Esa ley que hubo de suavizarse porque en su anteproyecto presentado en noviembre de 2013 –basándose en la Ley Orgánica sobre Protección de la Seguridad Ciudadana de 1992– pretendía algo, como dice mi madre, “de juzgado de guardia”. ¿Quizá estuvieran ofreciendo carnaza?, al igual que en Los Compañeros, ¿algo preocupante que permitiera colar otras cosas, en principio, más light?, ¿quizá esa teta que se coló en el montaje final porque las energías estaban puestas en el “Vamos a matar, vamos a matar”? Quien sabe.

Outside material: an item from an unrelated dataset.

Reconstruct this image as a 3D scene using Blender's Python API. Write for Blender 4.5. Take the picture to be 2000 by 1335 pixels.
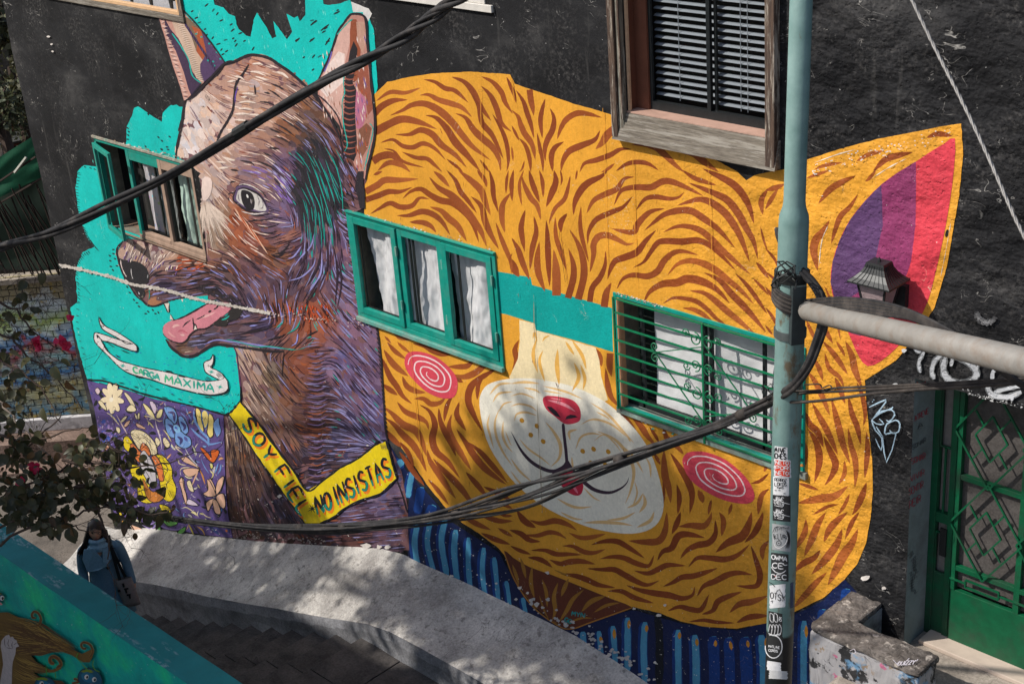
import bpy, bmesh, math, random
from mathutils import Vector, Matrix, noise
from mathutils.geometry import tessellate_polygon

for o in list(bpy.data.objects):
    bpy.data.objects.remove(o)
scene = bpy.context.scene
COL = scene.collection

# ------------------------------------------------------------------ camera
FPX = 2908.8
FW = Vector((-0.66271753, 0.62711816, -0.4093022))
RT = Vector((0.70884051, 0.70160903, -0.07273176))
UP = Vector((-0.24155871, 0.33833059, 0.90949536))
CAM = Vector((0.0, -8.2, 6.58))
cd = bpy.data.cameras.new("camera")
cam = bpy.data.objects.new("camera", cd)
COL.objects.link(cam)
M = Matrix((RT, UP, -FW)).transposed().to_4x4()
M.translation = CAM
cam.matrix_world = M
cd.sensor_width = 36.0
cd.sensor_fit = 'HORIZONTAL'
cd.lens = 36.0 * FPX / 2000.0
cd.clip_end = 500
cd.clip_start = 0.1
scene.camera = cam

# ------------------------------------------------------------------ light
SAZ, SEL = math.radians(38), math.radians(45)      # azimuth off the facade normal (to the left), elevation
SUN = Vector((-math.sin(SAZ) * math.cos(SEL), -math.cos(SAZ) * math.cos(SEL), math.sin(SEL)))
world = bpy.data.worlds.new("World")
scene.world = world
world.use_nodes = True
wn = world.node_tree
sky = wn.nodes.new('ShaderNodeTexSky')
sky.sky_type = 'NISHITA'
sky.sun_disc = False
sky.sun_elevation = SEL
sky.sun_rotation = math.atan2(SUN.x, SUN.y)
sky.air_density = 1.0
sky.dust_density = 2.0
sky.ozone_density = 1.0
bg = wn.nodes['Background']
wn.links.new(sky.outputs[0], bg.inputs[0])
bg.inputs[1].default_value = 0.115
sl = bpy.data.lights.new("sun", 'SUN')
sl.energy = 3.9
sl.angle = math.radians(0.55)
sl.color = (1.0, 0.95, 0.87)
so = bpy.data.objects.new("sun", sl)
COL.objects.link(so)
so.rotation_euler = SUN.to_track_quat('Z', 'Y').to_euler()
so.location = (-10, -10, 20)
vs = scene.view_settings
vs.view_transform = 'Standard'
vs.look = 'None'
vs.exposure = 0.3
vs.gamma = 1.0
vs.use_curve_mapping = False
scene.render.engine = 'CYCLES'

# ------------------------------------------------------------------ helpers
def lin(c, a=1.0):
    if isinstance(c, str):
        c = tuple(int(c[i:i + 2], 16) for i in (0, 2, 4))
    r = []
    for v in c[:3]:
        v = max(0.0, min(255.0, v)) / 255.0
        r.append(v / 12.92 if v <= 0.04045 else ((v + 0.055) / 1.055) ** 2.4)
    return (r[0], r[1], r[2], a)

def ray(px, py):
    return FW + RT * ((px - 1000.0) / FPX) - UP * ((py - 667.5) / FPX)

def W(px, py, n=0.0):
    """point of the plane n metres in front of the facade (facade is Y=0)"""
    d = ray(px, py)
    t = (8.2 - n) / d.y
    return CAM + d * t

def AT(px, py, t):
    return CAM + ray(px, py) * t

def ATZ(px, py, z):
    d = ray(px, py)
    return CAM + d * ((z - CAM.z) / d.z)

ROOTS = {}
def tag(o, label=None, cat=None, group=None, kind=None):
    if label: o['label'] = label
    if cat: o['category'] = cat
    if group: o['group'] = group
    if kind: o['kind'] = kind
    return o

def empty(name, loc, label=None, cat=None, group=None, kind=None):
    o = bpy.data.objects.new(name, None)
    COL.objects.link(o)
    o.location = loc
    o.empty_display_size = 0.2
    return tag(o, label, cat, group, kind)

def adopt(o, parent):
    if parent is not None:
        o.parent = parent
        if parent.type == 'EMPTY' and parent.parent is None:
            o.matrix_parent_inverse = Matrix.Translation(-Vector(parent.location))
    return o

def part_empty(name, parent):
    o = bpy.data.objects.new(name, None)
    COL.objects.link(o)
    o.empty_display_size = 0.1
    return adopt(o, parent)

def mesh_obj(name, verts, faces, mat=None, parent=None, smooth=False, cols=None, mats=None, midx=None, bevel=0):
    me = bpy.data.meshes.new(name)
    me.from_pydata([tuple(v) for v in verts], [], faces)
    if cols is not None:
        ca = me.color_attributes.new("Col", 'FLOAT_COLOR', 'POINT')
        flat = []
        for c in cols: flat.extend(c)
        ca.data.foreach_set('color', flat)
    for m in (mats or ([mat] if mat else [])):
        me.materials.append(m)
    if midx: me.polygons.foreach_set('material_index', midx)
    if smooth: me.polygons.foreach_set('use_smooth', [True] * len(me.polygons))
    me.update()
    o = bpy.data.objects.new(name, me)
    COL.objects.link(o)
    if bevel:
        b = o.modifiers.new('bevel', 'BEVEL'); b.width = bevel; b.segments = 2; b.limit_method = 'ANGLE'
    return adopt(o, parent)

class MB:
    """collects boxes, tubes, prisms into one mesh"""
    def __init__(s): s.v = []; s.f = []; s.c = []
    def add(s, vs, fs, col=None):
        k = len(s.v); s.v += [Vector(v) for v in vs]; s.f += [tuple(i + k for i in f) for f in fs]
        s.c += [col or (1, 1, 1, 1)] * len(vs)
        return s
    def box(s, x0, x1, y0, y1, z0, z1, col=None):
        vs = [(x0, y0, z0), (x1, y0, z0), (x1, y1, z0), (x0, y1, z0), (x0, y0, z1), (x1, y0, z1), (x1, y1, z1), (x0, y1, z1)]
        return s.add(vs, [(0, 3, 2, 1), (4, 5, 6, 7), (0, 1, 5, 4), (1, 2, 6, 5), (2, 3, 7, 6), (3, 0, 4, 7)], col)
    def obox(s, c, ax, ay, az, hx, hy, hz, col=None):
        c = Vector(c); ax = Vector(ax) * hx; ay = Vector(ay) * hy; az = Vector(az) * hz
        vs = [c - ax - ay - az, c + ax - ay - az, c + ax + ay - az, c - ax + ay - az, c - ax - ay + az, c + ax - ay + az, c + ax + ay + az, c - ax + ay + az]
        return s.add(vs, [(0, 3, 2, 1), (4, 5, 6, 7), (0, 1, 5, 4), (1, 2, 6, 5), (2, 3, 7, 6), (3, 0, 4, 7)], col)
    def bar(s, a, b, w, h=None, up=(0, -1, 0), col=None):
        a = Vector(a); b = Vector(b); d = (b - a); L = d.length; d.normalize()
        u = Vector(up); u = (u - d * u.dot(d)).normalized(); r = d.cross(u)
        return s.obox((a + b) / 2, d, u, r, L / 2, (h or w) / 2, w / 2, col)
    def tube(s, pts, rad, n=8, col=None, caps=True, closed=False):
        pts = [Vector(p) for p in pts]
        m = len(pts)
        if not hasattr(rad, '__len__'): rad = [rad] * m
        t0 = (pts[1] - pts[0]).normalized()
        u = t0.orthogonal().normalized()
        vs = []; prev = t0
        for i, p in enumerate(pts):
            if i == 0: t = t0
            elif i == m - 1: t = (pts[-1] - pts[-2]).normalized()
            else: t = (pts[i + 1] - pts[i - 1]).normalized()
            q = prev.rotation_difference(t); u = q @ u; u = (u - t * u.dot(t)).normalized(); prev = t
            w = t.cross(u)
            for k in range(n):
                a = 2 * math.pi * k / n
                vs.append(p + (u * math.cos(a) + w * math.sin(a)) * rad[i])
        fs = []
        for i in range(m - 1):
            for k in range(n):
                a = i * n + k; b = i * n + (k + 1) % n
                fs.append((a, b, b + n, a + n))
        if caps:
            fs.append(tuple(range(n - 1, -1, -1))); fs.append(tuple(range((m - 1) * n, m * n)))
        return s.add(vs, fs, col)
    def build(s, name, mat, parent=None, smooth=False, bevel=0, usecol=False):
        return mesh_obj(name, s.v, s.f, mat, parent, smooth, cols=s.c if usecol else None, bevel=bevel)

def spline(pts, per=5):
    """Catmull-Rom through 2-D or 3-D points"""
    P = [tuple(p) for p in pts]
    if len(P) < 3 and per > 1:
        a, b = P[0], P[-1]
        return [tuple(a[k] + (b[k] - a[k]) * i / per for k in range(len(a))) for i in range(per + 1)]
    out = []
    Q = [tuple(2 * P[0][k] - P[1][k] for k in range(len(P[0])))] + P + [tuple(2 * P[-1][k] - P[-2][k] for k in range(len(P[0])))]
    for i in range(1, len(Q) - 2):
        p0, p1, p2, p3 = Q[i - 1:i + 3]
        for j in range(per):
            t = j / per
            out.append(tuple(0.5 * ((2 * p1[k]) + (-p0[k] + p2[k]) * t + (2 * p0[k] - 5 * p1[k] + 4 * p2[k] - p3[k]) * t * t + (-p0[k] + 3 * p1[k] - 3 * p2[k] + p3[k]) * t ** 3) for k in range(len(p1))))
    out.append(P[-1])
    return out

def cspline(pts, per=4):
    P = [tuple(p) for p in pts]; n = len(P); out = []
    for i in range(n):
        p0, p1, p2, p3 = P[i - 1], P[i], P[(i + 1) % n], P[(i + 2) % n]
        for j in range(per):
            t = j / per
            out.append(tuple(0.5 * ((2 * p1[k]) + (-p0[k] + p2[k]) * t + (2 * p0[k] - 5 * p1[k] + 4 * p2[k] - p3[k]) * t * t + (-p0[k] + 3 * p1[k] - 3 * p2[k] + p3[k]) * t ** 3) for k in range(2)))
    return out

# ------------------------------------------------------------------ materials
def newmat(name):
    m = bpy.data.materials.new(name); m.use_nodes = True
    nt = m.node_tree; b = nt.nodes['Principled BSDF']
    return m, nt, b

def N(nt, typ, **kw):
    n = nt.nodes.new(typ)
    for k, v in kw.items():
        if k.startswith('i_'):
            key = k[2:]
            key = int(key) if key.isdigit() else key.replace('_', ' ')
            n.inputs[key].default_value = v
        else: setattr(n, k, v)
    return n

def noise_tex(nt, scale, detail=4, rough=0.55, vec=None, dist=0.0):
    n = N(nt, 'ShaderNodeTexNoise'); n.inputs['Scale'].default_value = scale
    n.inputs['Detail'].default_value = detail; n.inputs['Roughness'].default_value = rough
    n.inputs['Distortion'].default_value = dist
    if vec: nt.links.new(vec, n.inputs['Vector'])
    return n.outputs['Fac']

def pos(nt, stretch=None):
    g = N(nt, 'ShaderNodeNewGeometry').outputs['Position']
    if stretch:
        m = N(nt, 'ShaderNodeVectorMath', operation='MULTIPLY'); m.inputs[1].default_value = stretch
        nt.links.new(g, m.inputs[0]); return m.outputs[0]
    return g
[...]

Servidor aboga por la plena libertad de expresión, y piensa que las apologías y doctrinas se detectan y distinguen a la legua. ¿Y si uno es un nazi indecoroso? Pues que hable también, que diga lo que quiera, que publique. Prefiero saber que ese señor es un nazi indecoroso que pensar que es una persona normal. Desde luego, si la cosa molesta, si estorba siquiera, lo más práctico es cambiar de canal, ¿yo qué quieren que les diga? Y sí, se que es el argumento más sobado del mundo, pero es que ahora hay más canales que nunca. Todo un sinfín de rincones donde ser bombardeado sólo con lo que a uno le agrada. ¿Acaso quiere que se llenen de gente contraria a v.d.? ¡Pues entonces déjeles sus propios rincones! Que la vida son dos días y, sin embargo, si uno se aburre, puede resultar larguísima.